『わが手に拳銃を』読了

わが手に拳銃を私としたことが、読み終わるまでに1週間もかかってしまった。おお、リ・オウ。このやろう…。

この本、全体を通して感じたのは、高村薫がうっとりしながら書いている姿。拳銃をパーツにバラしていく過程の描写の細かさは、『照柿』における熱処理工場のそれを彷彿とさせる。私のような興味のない人間にとっては正直どうでもいい描写なのだけれど、ページの隅から隅まで、執拗なまでに書きこまれたそれらの描写は、一彰の拳銃に対する執着心にぴたり重なる。

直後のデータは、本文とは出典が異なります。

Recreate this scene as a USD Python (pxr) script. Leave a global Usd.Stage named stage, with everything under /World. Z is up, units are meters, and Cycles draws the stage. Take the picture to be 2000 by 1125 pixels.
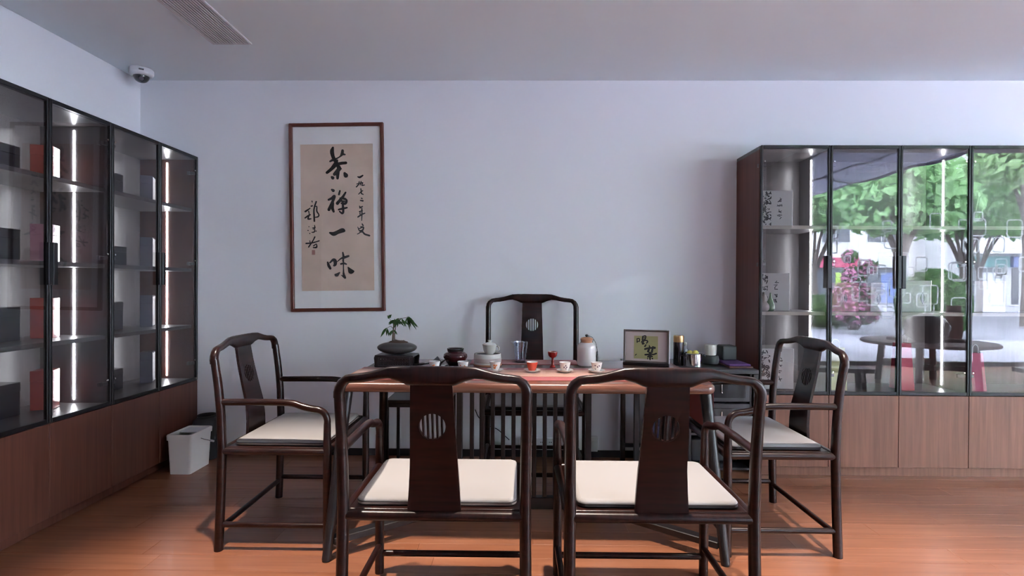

執着心という言葉がこの作品のキーワード。主人公の一彰は拳銃とリ・オウに。リ・オウは一彰と金に。守山はあこがれた女の忘れ形見と拳銃に。公安部の田丸は己の信じる正義と、それを乱す者に対する社会的制裁に。笹倉は赤いも青いも沙汰次第の己の業に。

それぞれの執着心が複雑に絡まり、転がり続けた15年。誰もが修正の利かなくなった人生を歩み、ある者たちは己の信念ゆえに人生の終着点にたどり着き、ある者たちは更なる業の深淵に向かって歩き出した。

一彰にとって、リ・オウとは、恐怖であり、憧れであり、ひと目で恋に落ちた相手だった。一彰はリ・オウに大陸の広さを知り、リ・オウに真の自由を知ったのだろうと思う。理由もなく、形もない一彰の自由への渇望は、リ・オウへと繋がる拳銃への執着心に顕れている。でも自由になるということは帰る場所を失うということ。一彰はそれが怖かったのだと思う。一彰は帰る場所を作るために子供を作った。堅気でいる理由を作った。かつてリ・オウが語った夢を忘れようとして、自分に家族という足かせを作った。

しかし、リ・オウが再び一彰の前に現れた時一彰は気づいてしまう。初めて出会った時から、自分とってリ・オウが全てだったことに。その瞬間、一彰は妻も子も、拳銃さえも、リ・オウを忘れるための捨て駒だったことを自覚してしまった。まさに「おお、リ・オウ。このやろう…」である。

『わが手に拳銃を』はハードボイルドの皮を被った愛憎物語だ。誰もが自分ひとりで生きているような顔をして、実は誰ひとりとして「本当のひとりぼっち」ではなかったということ。誰もが心の中に「誰か」をすまわせていたのは、非情な匂いのするこの作品の救いであったと思う。

この作品は、全面改稿および改題され『李歐』という小説に生まれ変わったそうだ。というわけで、続けて『李歐』を読むことに決定。噂によれば全員美形化されているとか。おお、高村薫。このやろう…。である。ただでさえ仕事で睡眠不足なのに、睡眠時間を削ってでも読みたくなるじゃないか!どうしてくれるんだ。